[Opinião] E se, ao invés dos limites do humor, nos preocupássemos com os limites da violência?

Ana Isabel Silva CRÓNICAS/OPINIÃO

Na cerimónia dos Óscares de 2022, a 28 de março, assistimos a um acontecimento que tem, incrivelmente, dividido a sociedade sobre os possíveis limites do humor. Chris Rock, um famoso comediante, fez um espetáculo de comédia durante a cerimónia. Um dos alvos das suas piadas foi Jada Smith. Esta foi comparada à protagonista do filme “Até ao Limite da Honra” pelo seu cabelo rapado. No entanto, é conhecida a razão pela qual Jada Smith tem o cabelo rapado. A atriz tem uma condição denominada alopecia que causa perda de pêlo do couro cabeludo. Jada claramente não achou graça à piada, o que foi logo percecionado pelo seu marido, Will Smith. Este, para surpresa de todos, levantou-se logo após esta piada, dirigiu-se ao palco e agrediu o comediante.
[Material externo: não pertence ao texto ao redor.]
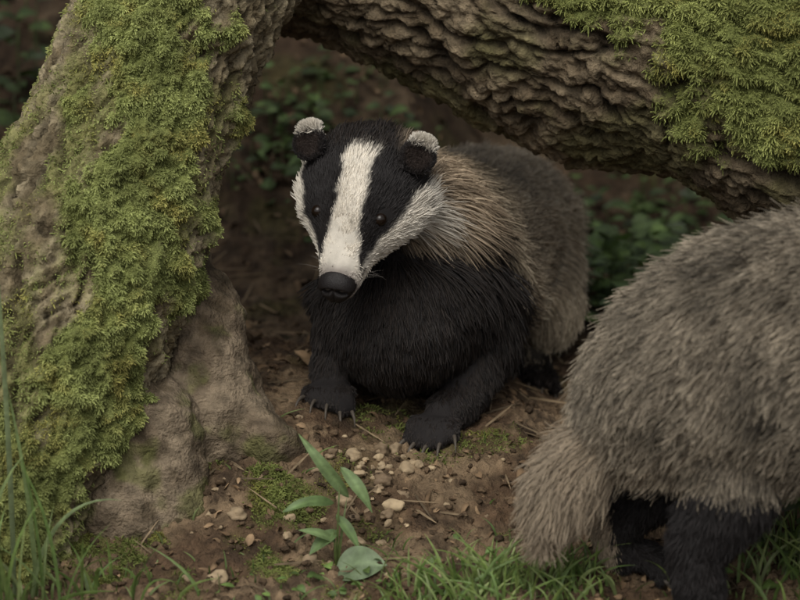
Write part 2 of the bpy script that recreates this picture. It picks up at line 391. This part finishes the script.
def head_parts(root,Nt,Fd,R,U,scale,body):
    loc=lambda t,r,u: Nt-Fd*t*scale+R*r*scale+U*u*scale
    v,f=ico()
    L=[];eyes=[]
    for s_ in (-1,1):
        c=loc(.71,s_*.315,.275); eyes.append(c); L.append((v*.068*scale+c,f))
    join_meshes('eyes',L,M_eye,root)
    nF=nrm(Fd+U*.6); nU=nrm(U-nF*(U@nF))
    vv,ff=ico(5)
    x,y,z=vv.T.copy()
    w=1-.32*np.clip(-z,0,1); x=x*w
    dent=0
    for s_ in (-1,1):
        d=np.sqrt(((x-s_*.42)/1.15)**2+((z+.05+.35*(np.abs(x)-.42))*1.6)**2); dent=dent+np.where(y>0,.7*np.exp(-(d/.19)**2),0)
    gro=np.where((y>0)&(z<.2),.16*np.exp(-(x/.07)**2),0)
    y=np.sign(y)*np.abs(y)**.8-dent-gro
    P=Nt-Fd*.08*scale+U*.01*scale+(np.outer(x,R)*.19+np.outer(y,nF)*.17+np.outer(z,nU)*.175)*scale
    mk_mesh('nose',P,ff,None,M_nose,parent=root)
    for s_ in (-1,1):
        c=loc(1.40,s_*.535,.35); upd=nrm(-Fd*.9+U*.30+R*s_*.2); fw=nrm(U*.9+Fd*.45+R*s_*.25); fw=nrm(fw-upd*(fw@upd)); sd=np.cross(upd,fw)
        a,b,d=v.T
        bend=.09*(a*a+.6*b*b)
        EP=c+np.outer(a*.155*(1-.15*np.clip(b,0,1)),sd)*scale+np.outer(b*.17,upd)*scale+np.outer(d*.035+bend,fw)*scale
        rim=ss(.6,.85,b)
        ec=lerp(np.tile(BLACK,(len(v),1)),WHITE,rim)
        mk_mesh('ear_skin',EP,f,ec,M_skin,parent=root)
        n=8000; PP,NN,T,W=sample(EP,f,n); bb=(b[T]*W).sum(1); dd=(d[T]*W).sum(1); aa=(a[T]*W).sum(1); K=4; uu=np.linspace(0,1,K)
        dirs=nrm(upd*.8+NN*.35+rng.normal(size=PP.shape)*.3); Lh=.05+.05*ss(.4,.8,bb)
        pts=PP[:,None]+dirs[:,None]*(Lh[:,None]*uu[None])[...,None]
        colr=lerp(np.tile(BLACK*1.3,(n,1)),WHITE*.9,ss(.52,.75,bb+.14*np.abs(aa)+rng.normal(size=n)*.09))
        inner=ss(.2,.6,dd)*ss(.6,.2,bb); colr=lerp(colr,C(.04,.03,.026),inner)
        mk_hair('ear_fur',pts,np.repeat(colr[:,None],K,1),np.tile(.0055*np.array([1,1,.8,.3]),(n,1)),M_fur,root)
    n=14; sd_=np.where(np.arange(n)%2==0,-1,1); K=6; uu=np.linspace(0,1,K)
    st=np.array([loc(rng.uniform(.16,.34),s_*rng.uniform(.16,.24),rng.uniform(-.08,.04)) for s_ in sd_])
    dr=nrm(R[None]*sd_[:,None]*1.0+rng.normal(size=(n,3))*.22-Fd*.4-U*.2); Lw=rng.uniform(.12,.26,n)
    pts=st[:,None]+dr[:,None]*(Lw[:,None]*uu)[...,None]; pts[:,:,2]-=.18*Lw[:,None]*uu[None]**2
    mk_hair('whiskers',pts,np.tile(C(.10,.09,.08),(n,K,1)),np.tile(.002*(1.1-uu),(n,1)),M_fur,root)
    return eyes

def banded(P,u,base,dark,tip,n):
    var=(.6+.8*rng.random(n))[:,None,None]
    k=np.interp(u,[0,.35,.55,.75,1],[0,0,1,1,0])[None,:,None]
    k2=np.interp(u,[0,.7,.9,1],[0,0,1,1])[None,:,None]
    c=base[None,None]*(1-k)+dark[None,None]*k; c=c*(1-k2)+tip[None,None]*k2
    return np.broadcast_to(c,(n,len(u),3))*var

# ------------------------------------------------------------------ badger under the logs
b1=empty('badger')
B=Body()
Nt=np.array([-.62,-1.02,.255])
Fd,R,U=build_head(B,Nt,(-.24,-.60,-.78),roll=.14)
B.sweep([(*(Nt-Fd*1.35),.55,.42),(-.14,.28,1.05,.62,.54),(.1,.75,.68,.78,.72),(.3,1.3,.35,.92,.95)],hl=[.2,.28,.32,.34],step=.2)
B.sweep([(-.05,.1,-.38,.62,.6),(.10,.6,-.16,.85,.90),(.38,1.5,.0,.92,1.02),(.66,2.6,.05,.94,1.04),(1.0,3.8,.03,.92,1.0),(1.3,4.8,-.05,.8,.8),(1.5,5.4,-.2,.42,.42)],hl=[.18,.20,.25,.27,.3,.32,.34],step=.15)
B.sweep([(1.45,5.3,0,.25,.22),(1.55,5.8,-.25,.2,.18),(1.65,6.2,-.5,.1,.1)],hl=.5)
cl1=[]
fr_=np.array([.40,-.12,0.]); fr_[2]=float(gz(.40,-.12)[0])+.13
B.sweep([(.72,.95,.0,.45,.5),(.78,.75,-.55,.36,.4),(.66,.35,-.98,.25,.26),(fr_[0]+.06,fr_[1]+.1,fr_[2]+.06,.21,.17),(fr_[0],fr_[1]-.02,fr_[2],.19,.12)],up=(0,-1,.3),hl=[.22,.18,.13,.08,.05])
paw(B,fr_+np.array([0,-.02,-.02]),(-.45,-1),1.1,hl=.055,claws=cl1)
fl_=np.array([-.70,.22,0.]); fl_[2]=float(gz(-.70,.22)[0])+.12
B.sweep([(-.45,.6,-.1,.40,.5),(-.58,.5,-.6,.3,.34),(fl_[0]+.02,fl_[1]+.08,fl_[2]+.12,.21,.2),(*fl_,.18,.12)],up=(0,-1,.3),hl=[.2,.16,.1,.05])
paw(B,fl_+np.array([0,-.02,-.02]),(-.1,-1),1.0,hl=.055,claws=cl1)
for sx,fx,fy in ((1.55,1.45,2.3),(.3,.35,3.9)):
    fz=float(gz(fx,fy)[0])+.12
    B.sweep([(sx-.15,fy+1.3,-.15,.55,.6),(sx,fy+.6,-.55,.40,.42),(fx+.02,fy+.75,-.85,.24,.24),(fx,fy+.3,fz+.02,.17,.13),(fx,fy,fz,.17,.11)],hl=[.32,.26,.2,.12,.08])
    paw(B,np.array([fx,fy,fz-.02]),(-.2,-1),1.0,claws=cl1)
V1,F1=B.build(.042,5)
GREY=C(.26,.225,.175)
def zone1(P):
    t,r,u=head_local(P,Nt,Fd,R,U)
    hp=head_pattern(t,r,u,P)
    n=fbm(P*1.6+3,3)*.16
    rear=ss(.70,1.20,P[:,1]+n*1.3+1.1*(P[:,2]-.15))
    rear=rear*ss(-1.15,-.85,P[:,2]+n)*ss(.2,.7,P[:,1])
    dn=np.linalg.norm((P-np.array([.18,.2,1.05]))*np.array([1,.8,1.]),axis=1)
    pale=ss(.88,.5,dn+n*.6)*ss(.45,.8,P[:,2]+n*.4)*ss(-.1,.15,P[:,0])
    hm=ss(1.45,1.25,t+n*.25)*ss(1.1,.8,np.sqrt(r*r+u*u))*ss(-.62,-.45,u)*ss(-.1,-.05,t)
    return hp,hm,rear,pale
def basecol1(P):
    hp,hm,rear,pale=zone1(P)
    c=lerp(np.tile(BLACK,(len(P),1)),GREY*.6,rear); c=lerp(c,C(.26,.20,.14),pale); return lerp(c,hp*.8,hm)
def col1(P,N,u,H):
    n=len(P); hp,hm,rear,pale=zone1(P)
    blk=np.broadcast_to(BLACK[None,None],(n,len(u),3))*(.5+.7*rng.random(n))[:,None,None]
    blk=blk+ (C(.010,.006,.003)[None,None])*rng.random(n)[:,None,None]
    g=banded(P,u,C(.54,.45,.33),C(.20,.155,.105),C(.74,.63,.47),n)
    g=g*(.95+.35*fbm(P*2.2+1,3))[:,None,None]
    pl=np.broadcast_to(C(.50,.39,.275)[None,None],(n,len(u),3))*(.6+.7*rng.random(n))[:,None,None]
    rr_=(rear>rng.random(n)*.8+.1).astype(float)
    c=blk*(1-rr_)[:,None,None]+g*rr_[:,None,None]
    pp_=pale*(.6+.4*rng.random(n))
    c=c*(1-pp_)[:,None,None]+pl*pp_[:,None,None]
    h=hp[:,None]*(.82+.36*rng.random(n))[:,None,None]*np.interp(u,[0,1],[.85,1.08])[None,:,None]
    return c*(1-hm)[:,None,None]+h*hm[:,None,None]
mk_mesh('body',V1,F1,basecol1(V1),M_skin,parent=b1)
eyes1=head_parts(b1,Nt,Fd,R,U,1.0,B)
join_meshes('claws',cl1,M_claw,b1)
def excl1(P):
    m=np.zeros(len(P),bool)
    for e in eyes1: m|=np.linalg.norm(P-e,axis=1)<.075
    t,r,u=head_local(P,Nt,Fd,R,U); m|=(t<.10)&(np.sqrt(r*r+u*u)<.5)
    return m
def len1(P,H):
    t,r,u=head_local(P,Nt,Fd,R,U); phi=np.degrees(np.arctan2(np.abs(r),u+.1))
    ch=ss(55,90,phi)*ss(.55,1.0,t)*ss(1.9,1.5,t)
    return H*(1+.9*ch)
def dir1(P,D):
    k=ss(1.6,.3,P[:,1])*ss(.75,.2,P[:,2])
    return D*(1-.8*k)[:,None]+np.array([.1,-.15,-1.2])*k[:,None]
fur('fur',B,V1,F1,230000,col1,b1,excl=excl1,lens=len1,lift=.3,cla=.26,dens_pow=1.1,rad=.0056,mess=.17,dirmod=dir1,dens=lambda P:ss(4.8,3.2,P[:,1])*.85+.15)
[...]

No seguimento desta agressão, duas barricadas opostas se formaram na sociedade. Os que defendem a liberdade de expressão do comediante agredido e quem tentou defender a existência de limites no humor e a legitimidade da agressão. Limites, sim. Mas sobre o quê exatamente?

“Num gesto que alguns consideraram protetor em relação à mulher, esconde-se à vista de todos numa performatividade e violência que é sempre condenável”

Ana Isabel Silva

Antes de falar sobre a existência ou não de limites no humor, importa analisar a atitude de Will Smith. Num gesto que alguns consideraram protetor em relação à sua mulher esconde-se à vista de todos uma performatividade e violência que é sempre condenável. Passar a mensagem que uma ofensa apenas se resolve com uma resposta violenta é, isso sim, ultrapassar os limites. O agressor ainda foi receber o prémio de melhor ator e, em palco, pediu desculpa a todos menos ao agredido. Justificou também a sua atitude com o “amor”, que “nos leva a fazer coisas doida”. Até o seu pedido de desculpas se baseou na justificação que vários agressores utilizam.

Como referiu em entrevista o comediante Bruno Nogueira, se qualquer outra pessoa tivesse entrado naquela cerimónia para agredir algum participante teria sido expulso de imediato e levado a uma esquadra. Não só Will Smith não foi expulso como permaneceu até ao fim de toda a cerimónia. Cris Rock foi obrigado a ficar sozinho no palco e lidar com o público até ao fim do tempo do seu espetáculo.

O lamentável episódio é mais um eterno retorno ao debate sobre os limites do humor. É claro que o humor tem limites, o principal deles é fazer ou não rir uma plateia. Mas e se, ao invés dos limites do humor, nos preocupássemos com os limites da violência?